■ **REQUIRED WORK**
Begin the copy with the line that contains "Reconstruct this image" and end it with the line that contains "R_ = math.radians". Print these lines exactly and omit all pictures.

===== TASK DATA

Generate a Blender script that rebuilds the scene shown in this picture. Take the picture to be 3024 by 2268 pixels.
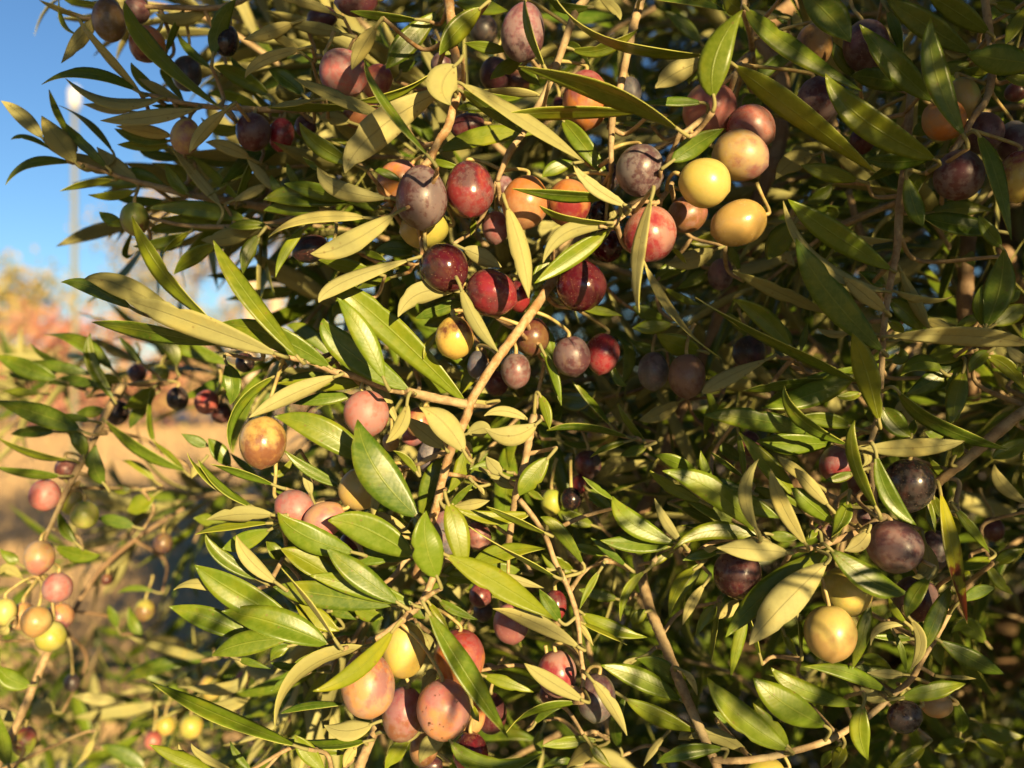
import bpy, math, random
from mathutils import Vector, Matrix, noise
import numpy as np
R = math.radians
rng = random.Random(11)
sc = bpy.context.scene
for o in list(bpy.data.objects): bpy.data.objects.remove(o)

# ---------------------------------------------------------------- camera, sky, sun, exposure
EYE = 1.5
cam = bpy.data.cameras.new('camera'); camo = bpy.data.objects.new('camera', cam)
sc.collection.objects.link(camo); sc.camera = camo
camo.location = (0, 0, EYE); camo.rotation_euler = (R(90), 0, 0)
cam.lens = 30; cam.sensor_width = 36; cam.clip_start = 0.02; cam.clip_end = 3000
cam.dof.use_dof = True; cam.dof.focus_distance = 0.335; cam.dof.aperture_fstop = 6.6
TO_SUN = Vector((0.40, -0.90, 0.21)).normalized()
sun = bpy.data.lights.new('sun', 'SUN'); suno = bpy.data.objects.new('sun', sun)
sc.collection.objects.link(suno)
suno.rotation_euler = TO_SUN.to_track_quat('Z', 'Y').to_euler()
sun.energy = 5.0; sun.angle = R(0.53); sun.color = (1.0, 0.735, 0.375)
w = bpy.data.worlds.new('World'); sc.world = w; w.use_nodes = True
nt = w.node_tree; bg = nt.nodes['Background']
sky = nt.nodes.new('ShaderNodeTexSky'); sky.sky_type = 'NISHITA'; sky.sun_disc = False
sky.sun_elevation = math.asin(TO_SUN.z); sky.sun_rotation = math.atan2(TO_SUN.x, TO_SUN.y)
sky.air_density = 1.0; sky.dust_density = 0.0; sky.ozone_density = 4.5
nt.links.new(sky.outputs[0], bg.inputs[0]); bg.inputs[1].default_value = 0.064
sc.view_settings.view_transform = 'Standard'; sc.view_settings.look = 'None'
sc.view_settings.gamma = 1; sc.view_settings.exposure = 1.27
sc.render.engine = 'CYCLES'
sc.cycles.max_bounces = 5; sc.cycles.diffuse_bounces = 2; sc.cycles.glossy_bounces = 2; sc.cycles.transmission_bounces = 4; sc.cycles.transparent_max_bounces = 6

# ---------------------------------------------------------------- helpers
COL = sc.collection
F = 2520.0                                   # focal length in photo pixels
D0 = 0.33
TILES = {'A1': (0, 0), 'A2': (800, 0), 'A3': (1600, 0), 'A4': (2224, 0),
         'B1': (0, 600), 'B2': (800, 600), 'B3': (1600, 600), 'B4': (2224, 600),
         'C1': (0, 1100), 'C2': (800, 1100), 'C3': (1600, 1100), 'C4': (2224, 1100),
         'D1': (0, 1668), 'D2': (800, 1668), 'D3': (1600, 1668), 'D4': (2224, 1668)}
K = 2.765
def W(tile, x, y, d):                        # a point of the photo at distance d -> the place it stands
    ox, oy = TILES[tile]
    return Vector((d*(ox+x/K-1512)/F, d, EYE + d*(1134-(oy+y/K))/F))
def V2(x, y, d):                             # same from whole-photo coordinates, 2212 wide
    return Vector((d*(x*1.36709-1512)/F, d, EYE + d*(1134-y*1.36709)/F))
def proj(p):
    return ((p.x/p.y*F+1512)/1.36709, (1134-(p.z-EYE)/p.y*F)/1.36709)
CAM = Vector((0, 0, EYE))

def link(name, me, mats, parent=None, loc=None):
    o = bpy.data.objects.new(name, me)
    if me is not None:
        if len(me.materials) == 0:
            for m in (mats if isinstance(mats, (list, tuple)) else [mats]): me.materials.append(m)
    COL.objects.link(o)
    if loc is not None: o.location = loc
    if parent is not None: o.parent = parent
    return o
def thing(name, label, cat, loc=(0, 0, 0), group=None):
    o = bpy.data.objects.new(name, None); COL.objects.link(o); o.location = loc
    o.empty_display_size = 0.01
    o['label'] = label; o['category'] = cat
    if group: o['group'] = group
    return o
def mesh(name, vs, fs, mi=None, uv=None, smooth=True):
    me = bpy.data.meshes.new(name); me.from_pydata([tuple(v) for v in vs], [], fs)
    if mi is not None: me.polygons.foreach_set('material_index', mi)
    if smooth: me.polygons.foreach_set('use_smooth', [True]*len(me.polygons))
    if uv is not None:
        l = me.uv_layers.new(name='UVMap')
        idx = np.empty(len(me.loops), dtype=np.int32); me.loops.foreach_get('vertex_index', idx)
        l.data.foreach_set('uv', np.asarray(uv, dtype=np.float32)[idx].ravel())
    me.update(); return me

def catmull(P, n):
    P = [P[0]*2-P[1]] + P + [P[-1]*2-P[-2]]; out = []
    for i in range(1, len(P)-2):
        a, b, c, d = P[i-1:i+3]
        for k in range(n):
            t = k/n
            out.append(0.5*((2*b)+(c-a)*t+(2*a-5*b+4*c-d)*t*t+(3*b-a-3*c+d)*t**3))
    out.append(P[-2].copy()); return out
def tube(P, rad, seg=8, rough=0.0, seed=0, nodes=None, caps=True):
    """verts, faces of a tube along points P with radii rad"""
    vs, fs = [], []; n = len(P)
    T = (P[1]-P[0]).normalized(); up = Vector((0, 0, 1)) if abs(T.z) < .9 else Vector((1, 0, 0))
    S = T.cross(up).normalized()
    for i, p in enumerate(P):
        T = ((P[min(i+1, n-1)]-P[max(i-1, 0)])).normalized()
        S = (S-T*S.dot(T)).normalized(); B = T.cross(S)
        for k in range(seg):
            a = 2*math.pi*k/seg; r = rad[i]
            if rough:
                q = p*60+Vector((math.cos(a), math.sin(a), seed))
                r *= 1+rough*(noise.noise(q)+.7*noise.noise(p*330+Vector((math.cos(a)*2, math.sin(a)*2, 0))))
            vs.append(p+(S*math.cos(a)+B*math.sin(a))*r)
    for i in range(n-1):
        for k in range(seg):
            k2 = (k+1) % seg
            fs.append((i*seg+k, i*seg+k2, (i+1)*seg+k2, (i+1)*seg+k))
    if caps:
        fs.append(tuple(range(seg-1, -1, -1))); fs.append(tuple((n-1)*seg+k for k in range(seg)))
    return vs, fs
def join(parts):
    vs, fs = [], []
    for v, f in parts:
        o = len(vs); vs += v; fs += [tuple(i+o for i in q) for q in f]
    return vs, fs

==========
===== TASK DATA

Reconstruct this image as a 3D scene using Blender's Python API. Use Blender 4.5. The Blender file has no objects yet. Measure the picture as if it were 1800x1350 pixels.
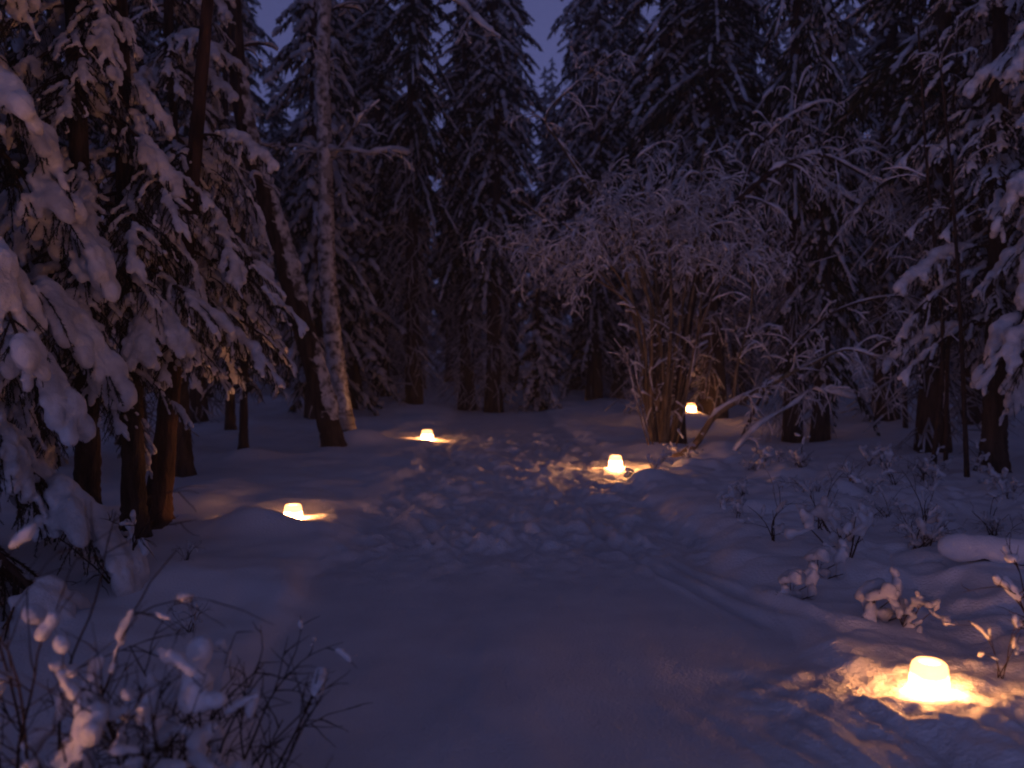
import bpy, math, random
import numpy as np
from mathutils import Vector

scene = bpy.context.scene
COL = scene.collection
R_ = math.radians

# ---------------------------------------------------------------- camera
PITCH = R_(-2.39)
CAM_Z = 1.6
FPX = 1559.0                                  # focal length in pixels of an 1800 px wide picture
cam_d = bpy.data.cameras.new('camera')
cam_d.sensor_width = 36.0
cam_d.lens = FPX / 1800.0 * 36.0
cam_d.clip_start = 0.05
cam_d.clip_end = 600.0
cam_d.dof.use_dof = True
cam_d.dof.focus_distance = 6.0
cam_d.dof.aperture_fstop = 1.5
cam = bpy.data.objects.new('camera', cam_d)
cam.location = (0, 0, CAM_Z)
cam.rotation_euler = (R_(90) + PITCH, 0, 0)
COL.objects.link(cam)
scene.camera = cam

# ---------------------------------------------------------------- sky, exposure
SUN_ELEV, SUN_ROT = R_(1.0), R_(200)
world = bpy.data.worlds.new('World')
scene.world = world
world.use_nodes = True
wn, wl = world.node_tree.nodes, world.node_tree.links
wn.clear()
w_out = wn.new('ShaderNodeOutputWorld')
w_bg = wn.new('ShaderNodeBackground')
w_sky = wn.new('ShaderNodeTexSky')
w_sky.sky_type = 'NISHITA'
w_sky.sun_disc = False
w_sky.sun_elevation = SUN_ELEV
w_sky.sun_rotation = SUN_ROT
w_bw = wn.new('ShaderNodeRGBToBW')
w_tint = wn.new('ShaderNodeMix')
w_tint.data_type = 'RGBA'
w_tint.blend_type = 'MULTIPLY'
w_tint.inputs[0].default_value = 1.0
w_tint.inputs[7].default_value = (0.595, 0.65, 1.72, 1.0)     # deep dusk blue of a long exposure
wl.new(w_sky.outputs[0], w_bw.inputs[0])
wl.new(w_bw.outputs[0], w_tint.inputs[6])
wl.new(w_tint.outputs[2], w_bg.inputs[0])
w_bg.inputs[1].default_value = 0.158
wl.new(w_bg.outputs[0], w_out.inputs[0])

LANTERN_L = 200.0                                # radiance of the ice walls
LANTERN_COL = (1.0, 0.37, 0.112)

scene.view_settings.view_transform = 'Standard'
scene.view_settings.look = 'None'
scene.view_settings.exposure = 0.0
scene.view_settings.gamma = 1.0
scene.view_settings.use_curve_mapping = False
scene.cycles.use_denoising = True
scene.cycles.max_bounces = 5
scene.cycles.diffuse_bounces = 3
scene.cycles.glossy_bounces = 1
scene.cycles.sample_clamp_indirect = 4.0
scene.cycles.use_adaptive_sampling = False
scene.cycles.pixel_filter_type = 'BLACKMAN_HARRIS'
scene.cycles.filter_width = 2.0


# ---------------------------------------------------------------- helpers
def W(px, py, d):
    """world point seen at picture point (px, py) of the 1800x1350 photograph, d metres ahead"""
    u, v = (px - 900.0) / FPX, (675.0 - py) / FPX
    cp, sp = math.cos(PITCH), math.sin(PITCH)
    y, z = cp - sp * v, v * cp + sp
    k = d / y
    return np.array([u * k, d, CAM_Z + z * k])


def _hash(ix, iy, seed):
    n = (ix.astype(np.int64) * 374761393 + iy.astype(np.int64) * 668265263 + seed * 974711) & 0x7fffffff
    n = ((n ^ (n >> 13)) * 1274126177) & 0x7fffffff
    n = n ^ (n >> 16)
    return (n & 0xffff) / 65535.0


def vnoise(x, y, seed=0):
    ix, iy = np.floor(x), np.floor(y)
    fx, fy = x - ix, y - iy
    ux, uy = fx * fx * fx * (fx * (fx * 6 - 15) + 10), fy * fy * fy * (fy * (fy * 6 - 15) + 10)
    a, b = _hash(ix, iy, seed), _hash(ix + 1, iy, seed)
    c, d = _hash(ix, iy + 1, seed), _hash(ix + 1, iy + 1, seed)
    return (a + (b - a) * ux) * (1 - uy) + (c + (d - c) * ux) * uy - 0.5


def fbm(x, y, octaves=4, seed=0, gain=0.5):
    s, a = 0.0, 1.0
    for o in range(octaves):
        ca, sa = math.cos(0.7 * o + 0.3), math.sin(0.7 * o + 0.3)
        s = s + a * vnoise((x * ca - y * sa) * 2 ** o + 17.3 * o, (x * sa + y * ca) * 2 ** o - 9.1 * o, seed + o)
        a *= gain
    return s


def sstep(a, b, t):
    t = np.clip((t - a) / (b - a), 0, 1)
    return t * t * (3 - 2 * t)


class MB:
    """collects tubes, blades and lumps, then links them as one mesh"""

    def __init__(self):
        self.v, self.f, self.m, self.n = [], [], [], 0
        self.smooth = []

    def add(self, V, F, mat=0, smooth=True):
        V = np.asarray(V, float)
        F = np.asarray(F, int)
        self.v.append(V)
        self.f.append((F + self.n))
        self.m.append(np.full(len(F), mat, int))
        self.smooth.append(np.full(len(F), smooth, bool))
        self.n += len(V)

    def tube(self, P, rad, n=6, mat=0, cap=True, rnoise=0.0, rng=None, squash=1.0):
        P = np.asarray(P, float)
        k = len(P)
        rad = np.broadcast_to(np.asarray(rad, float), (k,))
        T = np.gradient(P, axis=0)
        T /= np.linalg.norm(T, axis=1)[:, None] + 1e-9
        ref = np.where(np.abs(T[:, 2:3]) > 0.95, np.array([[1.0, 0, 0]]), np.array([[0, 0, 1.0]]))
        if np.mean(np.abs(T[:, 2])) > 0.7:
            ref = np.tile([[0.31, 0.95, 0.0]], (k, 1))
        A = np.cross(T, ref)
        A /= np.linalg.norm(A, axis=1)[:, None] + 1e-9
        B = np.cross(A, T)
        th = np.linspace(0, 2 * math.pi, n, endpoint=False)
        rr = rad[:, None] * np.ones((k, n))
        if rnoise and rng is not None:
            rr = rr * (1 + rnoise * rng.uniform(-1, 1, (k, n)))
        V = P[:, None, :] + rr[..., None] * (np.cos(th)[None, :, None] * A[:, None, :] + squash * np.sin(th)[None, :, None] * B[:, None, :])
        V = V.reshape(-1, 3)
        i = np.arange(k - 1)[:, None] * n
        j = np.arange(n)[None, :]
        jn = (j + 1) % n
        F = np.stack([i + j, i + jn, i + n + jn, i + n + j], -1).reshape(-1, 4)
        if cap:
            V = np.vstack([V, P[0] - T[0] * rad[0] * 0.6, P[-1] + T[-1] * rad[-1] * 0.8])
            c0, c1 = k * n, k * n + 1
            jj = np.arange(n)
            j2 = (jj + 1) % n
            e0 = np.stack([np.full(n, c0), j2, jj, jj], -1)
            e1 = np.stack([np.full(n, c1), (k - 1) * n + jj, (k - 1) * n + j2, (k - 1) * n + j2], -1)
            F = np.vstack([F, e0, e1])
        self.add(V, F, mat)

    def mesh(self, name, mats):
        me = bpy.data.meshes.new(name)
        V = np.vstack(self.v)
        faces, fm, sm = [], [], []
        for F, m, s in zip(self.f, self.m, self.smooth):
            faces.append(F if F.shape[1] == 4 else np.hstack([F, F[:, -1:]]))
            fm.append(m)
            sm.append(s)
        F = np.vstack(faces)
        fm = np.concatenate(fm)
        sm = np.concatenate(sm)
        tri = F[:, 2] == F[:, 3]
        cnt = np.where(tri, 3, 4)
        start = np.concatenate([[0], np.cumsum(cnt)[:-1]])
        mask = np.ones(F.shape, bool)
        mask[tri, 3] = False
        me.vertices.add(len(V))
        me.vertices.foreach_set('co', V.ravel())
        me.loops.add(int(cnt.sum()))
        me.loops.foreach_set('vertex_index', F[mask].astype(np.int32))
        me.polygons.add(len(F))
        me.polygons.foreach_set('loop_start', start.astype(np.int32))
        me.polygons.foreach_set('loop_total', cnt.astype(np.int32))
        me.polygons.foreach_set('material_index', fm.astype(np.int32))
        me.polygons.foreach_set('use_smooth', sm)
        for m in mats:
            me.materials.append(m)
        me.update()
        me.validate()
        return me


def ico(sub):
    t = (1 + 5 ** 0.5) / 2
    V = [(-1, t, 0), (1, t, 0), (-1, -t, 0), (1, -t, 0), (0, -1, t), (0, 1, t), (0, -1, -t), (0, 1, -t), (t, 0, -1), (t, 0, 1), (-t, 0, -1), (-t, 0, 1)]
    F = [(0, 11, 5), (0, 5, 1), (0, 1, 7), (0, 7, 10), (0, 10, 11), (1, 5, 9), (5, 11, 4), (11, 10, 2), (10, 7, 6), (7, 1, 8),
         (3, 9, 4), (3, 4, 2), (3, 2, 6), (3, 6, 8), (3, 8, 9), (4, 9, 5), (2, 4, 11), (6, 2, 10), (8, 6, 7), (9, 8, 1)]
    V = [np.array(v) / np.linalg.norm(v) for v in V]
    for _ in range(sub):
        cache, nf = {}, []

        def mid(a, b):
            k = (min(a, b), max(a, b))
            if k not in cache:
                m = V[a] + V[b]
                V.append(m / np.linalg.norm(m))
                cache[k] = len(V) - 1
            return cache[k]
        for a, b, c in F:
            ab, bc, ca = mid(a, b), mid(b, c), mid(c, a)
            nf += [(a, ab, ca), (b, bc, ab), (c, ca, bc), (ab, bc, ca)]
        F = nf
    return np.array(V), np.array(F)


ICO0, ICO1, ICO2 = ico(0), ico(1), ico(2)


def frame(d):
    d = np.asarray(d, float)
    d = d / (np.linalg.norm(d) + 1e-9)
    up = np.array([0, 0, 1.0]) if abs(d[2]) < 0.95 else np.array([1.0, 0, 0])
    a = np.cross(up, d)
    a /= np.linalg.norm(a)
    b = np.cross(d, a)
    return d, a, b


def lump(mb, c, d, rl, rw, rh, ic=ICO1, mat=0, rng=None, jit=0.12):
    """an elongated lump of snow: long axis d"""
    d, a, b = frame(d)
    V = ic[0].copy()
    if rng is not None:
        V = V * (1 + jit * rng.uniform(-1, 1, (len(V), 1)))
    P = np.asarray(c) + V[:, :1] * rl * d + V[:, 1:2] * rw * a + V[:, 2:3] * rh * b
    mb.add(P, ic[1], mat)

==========

■ **TASK RESPONSE**
Reconstruct this image as a 3D scene using Blender's Python API. Use Blender 4.5. The Blender file has no objects yet. Measure the picture as if it were 1800x1350 pixels.
import bpy, math, random
import numpy as np
from mathutils import Vector

scene = bpy.context.scene
COL = scene.collection
R_ = math.radians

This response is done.